There's nothing else like "90s Music" on The Golden Echo, but I suppose that isn't especially surprising when there are few songs like "90s Music", period. The title is somewhat misrepresentative too: aside from "Nobody But You" – which could have easily been (over) produced two decades ago – Kimbra's sophomore record takes more inspiration from the 70s and 80s. The Golden Echo does remind me of the 90s in one respect; much like the pop records I grew up with, it's a record that relies on a handful of excellent pop songs rather than forming a cohesive whole.

Let's start with the good stuff. The album opens strong, with "90s Music" sandwiched between spacious R&B jam "Teen Heat" and the shiny beach-pop of "Carolina." The latter feels like the sea, with an oscillating rhythm reminiscent of The Avalanches' "Electricity" as Kimbra wishes for "a house with an ocean view." The retro influences are on full display in another early track, "Madhouse", which combines sleazy bass guitar slides that could have been nicked from a Prince or Michael Jackson record with the staccato backbeat of an 80s drum machine. "Miracle", meanwhile, is a disco-inspired tune with a chorus melody conjuring leotard-clad memories of Olivia Newton John's "Physical."

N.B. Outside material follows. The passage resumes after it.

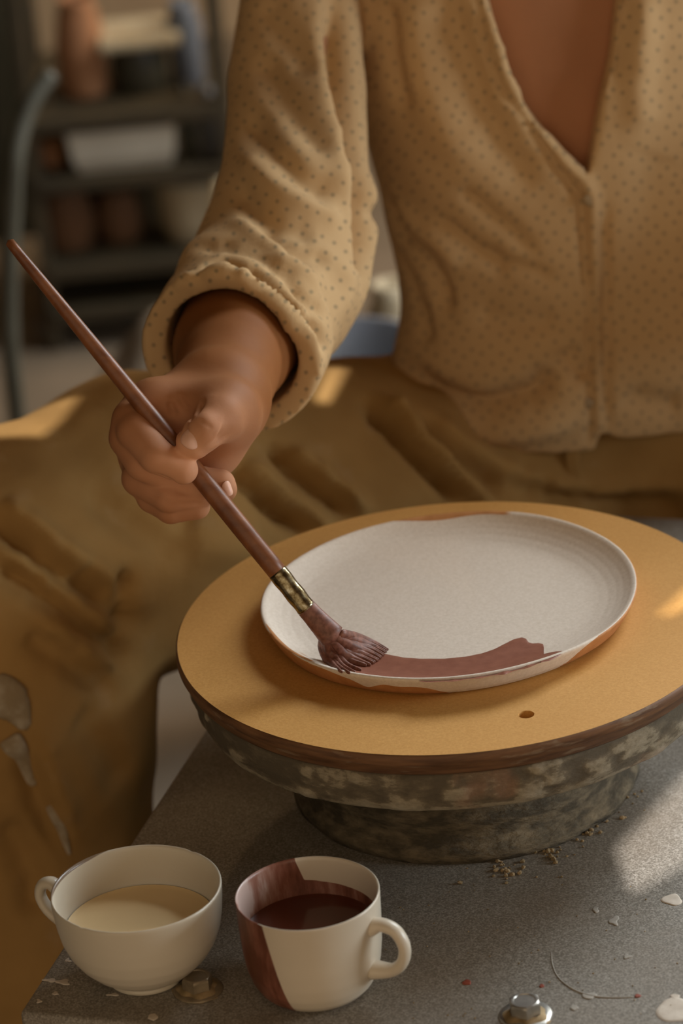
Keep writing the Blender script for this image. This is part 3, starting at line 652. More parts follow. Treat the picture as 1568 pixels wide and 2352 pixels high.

There's plenty to like about the remainder of the record, but not much to love. Oh, sure, I could snipe at underwhelming piano ballad "As You Are", which finds Nirvana quotations to match the shout-out of "90s Music", but feels out of place even given the record's stylistic diversity. Or I could gripe about the length of the songs (for a pop record, all but one track – guess which one! – is over four minutes long).

But what I'm really missing from The Golden Echo is personality; specifically, Kimbra's. Her voice is regularly buried under layers of production, which isn't in and of itself a bad thing, but outside of the swagger in "Goldmine" ("Nobody can touch this gold of mine"), this could be anyone's album. The consequence of this anonymity is the lack of a consistent message or tone. I suppose this isn't surprising, given the laundry list of collaborators and the huge list of potential songs Kimbra accumulated recording The Golden Echo, but I couldn't help but wish for something to cut through and collect these tracks into something more than, well, a collection of tracks.